** START OF DATA ROWS **

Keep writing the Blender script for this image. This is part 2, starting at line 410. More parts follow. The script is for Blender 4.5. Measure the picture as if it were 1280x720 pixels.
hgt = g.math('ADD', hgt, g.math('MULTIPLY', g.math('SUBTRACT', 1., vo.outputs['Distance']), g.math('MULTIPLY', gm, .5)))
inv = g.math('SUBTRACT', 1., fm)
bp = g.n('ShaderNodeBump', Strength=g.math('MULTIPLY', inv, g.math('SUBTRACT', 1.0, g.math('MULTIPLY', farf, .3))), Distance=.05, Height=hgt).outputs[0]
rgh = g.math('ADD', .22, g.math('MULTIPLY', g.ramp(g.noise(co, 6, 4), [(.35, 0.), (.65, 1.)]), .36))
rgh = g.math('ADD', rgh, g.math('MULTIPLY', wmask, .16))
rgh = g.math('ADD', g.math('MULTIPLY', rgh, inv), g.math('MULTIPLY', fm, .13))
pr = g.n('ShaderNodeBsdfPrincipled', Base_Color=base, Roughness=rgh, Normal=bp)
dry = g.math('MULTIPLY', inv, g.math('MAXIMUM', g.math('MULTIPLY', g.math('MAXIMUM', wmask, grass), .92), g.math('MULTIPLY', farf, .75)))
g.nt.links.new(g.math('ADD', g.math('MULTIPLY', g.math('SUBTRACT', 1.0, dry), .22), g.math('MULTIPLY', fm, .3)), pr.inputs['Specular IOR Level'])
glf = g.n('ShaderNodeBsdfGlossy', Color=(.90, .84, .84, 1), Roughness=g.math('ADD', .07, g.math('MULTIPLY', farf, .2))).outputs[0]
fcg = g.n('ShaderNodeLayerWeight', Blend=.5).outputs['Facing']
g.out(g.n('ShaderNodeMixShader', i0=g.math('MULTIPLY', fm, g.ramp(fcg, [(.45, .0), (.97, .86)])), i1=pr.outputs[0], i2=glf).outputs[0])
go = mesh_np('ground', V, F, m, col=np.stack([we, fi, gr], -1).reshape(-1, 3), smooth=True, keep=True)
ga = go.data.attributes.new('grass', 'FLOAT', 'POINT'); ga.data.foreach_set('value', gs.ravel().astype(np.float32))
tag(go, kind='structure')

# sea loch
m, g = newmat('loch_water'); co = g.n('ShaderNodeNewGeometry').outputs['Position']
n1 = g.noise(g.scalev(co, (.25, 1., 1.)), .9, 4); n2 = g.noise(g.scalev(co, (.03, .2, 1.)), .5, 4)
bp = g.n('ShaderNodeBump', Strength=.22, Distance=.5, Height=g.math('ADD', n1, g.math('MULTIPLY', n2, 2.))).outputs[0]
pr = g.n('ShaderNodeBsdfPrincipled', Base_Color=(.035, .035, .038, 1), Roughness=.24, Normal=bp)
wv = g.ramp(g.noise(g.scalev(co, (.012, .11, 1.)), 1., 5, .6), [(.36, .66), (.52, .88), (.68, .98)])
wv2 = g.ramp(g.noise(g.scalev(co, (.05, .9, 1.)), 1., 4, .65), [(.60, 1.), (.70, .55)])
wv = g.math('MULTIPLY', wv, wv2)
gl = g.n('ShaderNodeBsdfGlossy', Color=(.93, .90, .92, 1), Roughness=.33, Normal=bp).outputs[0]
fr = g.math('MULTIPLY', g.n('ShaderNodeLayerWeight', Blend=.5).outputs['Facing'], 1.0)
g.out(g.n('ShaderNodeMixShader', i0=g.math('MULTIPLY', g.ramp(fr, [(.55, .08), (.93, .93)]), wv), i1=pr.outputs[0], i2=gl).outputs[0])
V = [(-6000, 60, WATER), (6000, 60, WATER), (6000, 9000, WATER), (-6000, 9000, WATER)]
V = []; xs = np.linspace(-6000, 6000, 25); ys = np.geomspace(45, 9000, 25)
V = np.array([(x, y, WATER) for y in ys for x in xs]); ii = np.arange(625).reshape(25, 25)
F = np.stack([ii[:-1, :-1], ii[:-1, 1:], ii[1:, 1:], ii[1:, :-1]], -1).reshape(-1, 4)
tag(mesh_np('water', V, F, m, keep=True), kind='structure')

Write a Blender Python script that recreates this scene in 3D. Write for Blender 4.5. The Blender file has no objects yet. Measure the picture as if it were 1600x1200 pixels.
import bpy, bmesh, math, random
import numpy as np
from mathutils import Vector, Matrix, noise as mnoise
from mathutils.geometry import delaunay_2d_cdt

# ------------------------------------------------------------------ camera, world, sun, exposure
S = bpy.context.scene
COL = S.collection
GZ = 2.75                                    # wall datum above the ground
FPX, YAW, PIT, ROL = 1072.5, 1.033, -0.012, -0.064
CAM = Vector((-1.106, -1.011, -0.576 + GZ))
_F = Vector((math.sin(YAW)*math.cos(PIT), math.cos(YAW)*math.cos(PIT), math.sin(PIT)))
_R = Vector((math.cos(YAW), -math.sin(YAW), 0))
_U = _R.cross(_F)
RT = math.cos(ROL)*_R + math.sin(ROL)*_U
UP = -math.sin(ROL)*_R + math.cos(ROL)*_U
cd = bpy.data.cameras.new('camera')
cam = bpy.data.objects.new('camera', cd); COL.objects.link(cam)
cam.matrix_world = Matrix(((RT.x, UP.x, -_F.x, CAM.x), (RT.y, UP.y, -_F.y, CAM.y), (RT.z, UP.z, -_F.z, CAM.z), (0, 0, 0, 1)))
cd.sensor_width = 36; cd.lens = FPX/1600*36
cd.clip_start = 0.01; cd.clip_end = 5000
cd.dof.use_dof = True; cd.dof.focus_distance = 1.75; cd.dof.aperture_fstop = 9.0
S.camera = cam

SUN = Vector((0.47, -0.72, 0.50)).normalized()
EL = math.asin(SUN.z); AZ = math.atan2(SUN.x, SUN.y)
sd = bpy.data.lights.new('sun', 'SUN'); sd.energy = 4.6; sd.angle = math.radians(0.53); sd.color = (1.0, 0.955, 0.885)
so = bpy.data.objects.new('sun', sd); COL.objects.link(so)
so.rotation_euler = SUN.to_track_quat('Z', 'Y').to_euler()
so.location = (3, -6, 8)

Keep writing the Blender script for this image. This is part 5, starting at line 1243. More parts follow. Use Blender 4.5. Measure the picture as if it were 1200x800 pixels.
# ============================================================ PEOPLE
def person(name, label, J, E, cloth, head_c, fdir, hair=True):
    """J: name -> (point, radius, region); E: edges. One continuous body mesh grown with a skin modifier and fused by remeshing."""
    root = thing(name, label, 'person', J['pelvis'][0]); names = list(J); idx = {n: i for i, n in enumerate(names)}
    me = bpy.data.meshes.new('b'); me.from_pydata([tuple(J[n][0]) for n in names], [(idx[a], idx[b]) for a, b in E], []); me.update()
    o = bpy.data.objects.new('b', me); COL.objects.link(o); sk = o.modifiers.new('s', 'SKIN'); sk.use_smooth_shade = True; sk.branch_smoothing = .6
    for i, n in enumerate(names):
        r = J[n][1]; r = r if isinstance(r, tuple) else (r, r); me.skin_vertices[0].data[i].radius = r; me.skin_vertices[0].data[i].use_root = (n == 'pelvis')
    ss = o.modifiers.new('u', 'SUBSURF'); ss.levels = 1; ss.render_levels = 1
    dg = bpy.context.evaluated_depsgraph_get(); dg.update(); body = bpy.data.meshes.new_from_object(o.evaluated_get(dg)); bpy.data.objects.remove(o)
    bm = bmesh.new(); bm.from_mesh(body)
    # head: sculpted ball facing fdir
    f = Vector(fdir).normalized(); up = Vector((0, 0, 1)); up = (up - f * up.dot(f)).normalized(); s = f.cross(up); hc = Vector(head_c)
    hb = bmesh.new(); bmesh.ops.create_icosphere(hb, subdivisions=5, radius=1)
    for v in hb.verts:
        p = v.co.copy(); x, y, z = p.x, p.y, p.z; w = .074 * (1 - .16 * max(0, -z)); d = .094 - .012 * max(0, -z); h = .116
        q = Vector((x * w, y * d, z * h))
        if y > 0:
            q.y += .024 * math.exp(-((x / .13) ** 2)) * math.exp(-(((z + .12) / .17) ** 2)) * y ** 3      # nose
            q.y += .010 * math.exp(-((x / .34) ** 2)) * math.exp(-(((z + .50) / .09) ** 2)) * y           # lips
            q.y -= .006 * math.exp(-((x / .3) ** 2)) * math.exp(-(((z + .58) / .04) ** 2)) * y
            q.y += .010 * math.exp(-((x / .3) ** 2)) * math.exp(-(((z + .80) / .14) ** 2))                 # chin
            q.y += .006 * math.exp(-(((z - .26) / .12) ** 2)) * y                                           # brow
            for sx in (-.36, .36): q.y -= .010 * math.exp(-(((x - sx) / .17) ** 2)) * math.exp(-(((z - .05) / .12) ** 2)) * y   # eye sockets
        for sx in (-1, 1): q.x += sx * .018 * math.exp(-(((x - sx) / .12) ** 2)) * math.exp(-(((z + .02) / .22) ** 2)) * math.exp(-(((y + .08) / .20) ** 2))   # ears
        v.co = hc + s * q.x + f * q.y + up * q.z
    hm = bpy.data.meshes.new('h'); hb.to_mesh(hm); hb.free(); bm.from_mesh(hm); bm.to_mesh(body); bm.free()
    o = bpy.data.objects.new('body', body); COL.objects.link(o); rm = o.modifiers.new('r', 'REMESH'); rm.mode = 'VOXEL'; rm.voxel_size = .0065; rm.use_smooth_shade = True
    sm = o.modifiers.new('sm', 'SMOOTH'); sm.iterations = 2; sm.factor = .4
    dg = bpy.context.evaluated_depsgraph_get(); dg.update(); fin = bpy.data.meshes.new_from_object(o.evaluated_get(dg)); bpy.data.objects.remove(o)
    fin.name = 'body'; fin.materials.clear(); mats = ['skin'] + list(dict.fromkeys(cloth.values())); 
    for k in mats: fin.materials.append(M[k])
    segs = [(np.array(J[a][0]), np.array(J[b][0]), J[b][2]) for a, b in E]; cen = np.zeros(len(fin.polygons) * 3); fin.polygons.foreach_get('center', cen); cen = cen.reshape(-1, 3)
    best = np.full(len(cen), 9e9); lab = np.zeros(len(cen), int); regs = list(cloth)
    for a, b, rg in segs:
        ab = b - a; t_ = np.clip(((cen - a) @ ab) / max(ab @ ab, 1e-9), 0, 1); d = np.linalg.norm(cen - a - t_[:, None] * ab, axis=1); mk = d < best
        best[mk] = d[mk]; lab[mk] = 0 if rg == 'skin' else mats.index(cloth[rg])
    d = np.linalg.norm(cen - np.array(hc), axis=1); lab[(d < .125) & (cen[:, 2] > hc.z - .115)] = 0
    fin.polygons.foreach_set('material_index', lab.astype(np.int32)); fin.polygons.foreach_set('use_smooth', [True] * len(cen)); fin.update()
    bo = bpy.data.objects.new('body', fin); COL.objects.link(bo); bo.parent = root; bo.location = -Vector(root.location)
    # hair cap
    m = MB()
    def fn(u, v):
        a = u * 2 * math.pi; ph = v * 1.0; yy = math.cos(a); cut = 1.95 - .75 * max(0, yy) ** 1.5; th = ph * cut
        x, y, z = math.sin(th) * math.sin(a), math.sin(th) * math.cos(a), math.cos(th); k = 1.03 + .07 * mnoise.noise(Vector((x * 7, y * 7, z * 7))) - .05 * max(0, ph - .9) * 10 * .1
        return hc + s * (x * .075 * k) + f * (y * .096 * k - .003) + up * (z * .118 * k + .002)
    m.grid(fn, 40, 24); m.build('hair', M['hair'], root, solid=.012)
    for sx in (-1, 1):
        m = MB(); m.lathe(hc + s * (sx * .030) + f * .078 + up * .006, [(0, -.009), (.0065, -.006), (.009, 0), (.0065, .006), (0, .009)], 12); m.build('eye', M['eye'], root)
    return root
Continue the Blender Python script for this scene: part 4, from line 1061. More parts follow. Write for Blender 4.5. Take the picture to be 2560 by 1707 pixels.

** END OF DATA ROWS **

Give back, word for word, only the lines above from the line holding "Write a Blender" to the line holding "from mathutils.geometry import", both included.

Write a Blender Python script that recreates this scene in 3D. Write for Blender 4.5. The Blender file has no objects yet. Measure the picture as if it were 1600x1200 pixels.
import bpy, bmesh, math, random
import numpy as np
from mathutils import Vector, Matrix, noise as mnoise
from mathutils.geometry import delaunay_2d_cdt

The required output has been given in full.